Before I begin, I have to give you some backstory. My father died unexpectedly in 1998. He was a rather wealthy man. When my parents divorced in 1984, my sister and I were still minors. His divorce attorney suggested that he make up a skeletal will naming his mother as the sole beneficiary in the event of his death prior to my sister and I reaching the age of 18; thus preventing my mother from getting a hold of his estate. My father never updated his will, therefore, upon his death, my grandmother inherited his entire estate. Mind you, my grandmother was a high functioning schizophrenic, illiterate and a very nasty person to my siblings and I as she had a deep hatred for my mother for divorcing my father. During the years following his death, my grandmother would berate and insult us, stating that my father left the will the way it was because we were horrible children to him and responsible for his untimely death. While she did do a few good things with my father’s money, she continually reminded us why we would never see a penny of it. Towards the end of her life, she began dementing and forgot her hatred of us.

Now, I was not the spiritual person during those years as I am today. I grew to hate this woman and often wondered how nice it would be if she were dead. No, I was not homicidal. I thought she deserved to die for being such a nasty individual. I tried to have a relationship with her, however, since I am “one of those people who don’t get married” (her cute way of saying I’m gay), she would have none of it. Finally, during her last years, I just withdrew from any kind of relationship with her and set out to prove that I didn’t need her nor my father’s money.

The morning of January 19, 2015, I received a call from my uncle informing me that my grandmother had died that morning. I was quite hungover from the previous night of partying with my friends and was actually paralyzed. I didn’t know what to feel. Part of me felt happy that she was dead and part of me felt relieved that she was dead and another part of me felt guilty for feeling the aforementioned feelings. I did something that I rarely do which was to reach out to my loved ones for advice. They all said the same things: fly down to Florida, forgive her, release her, and let go. I struggled with this as I didn’t want to spend the money to fly down there but I relented and did so.

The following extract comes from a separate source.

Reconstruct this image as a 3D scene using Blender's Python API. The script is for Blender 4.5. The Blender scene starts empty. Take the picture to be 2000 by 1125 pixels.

At the viewing, she had requested a closed casket. Before approaching the casket, I bonded with my father’s side of the family as we are not very close (and never had been). After speaking with my family for a while, I approached the casket. Despite my ego mind wanting to say and do all kinds of inappropriate things, I kneeled before her dead body, touched the casket and repeated at least 10 times, “I forgive you and release you to the Holy Spirit.” This was something I heard Marianne Williamson say in one of her courses about improving work relationships and it worked wonders for me at the time. I felt that I had completed with her. Soon afterwards, before heading out to the cemetery, my uncle handed me a will naming me as the representative of the estate and my siblings and I as the beneficiaries. This was a total surprise to me as she swore we would never see a penny of the money. At this point, I didn’t need it as I spent many years growing my current business out of nothing and doing real good for myself.

So lessons learned: in my spiritual hubris, I thought that I was above hating my grandmother. Marianne says that saying you forgive because you are spiritual now is not real forgiveness but judgment. I had to honor those negative feelings to them let them go and forgive her. Forgiveness has nothing to do with the other person. It is about me saying that the past will no longer affect my present. I am not condoning what they did; I am just saying that it won’t affect me anymore. Lastly, by forgiving and letting go, I made a clearing for things to manifest in my life. I feel free now from those years of pain, not because she is dead, but because I forgave her and let her go.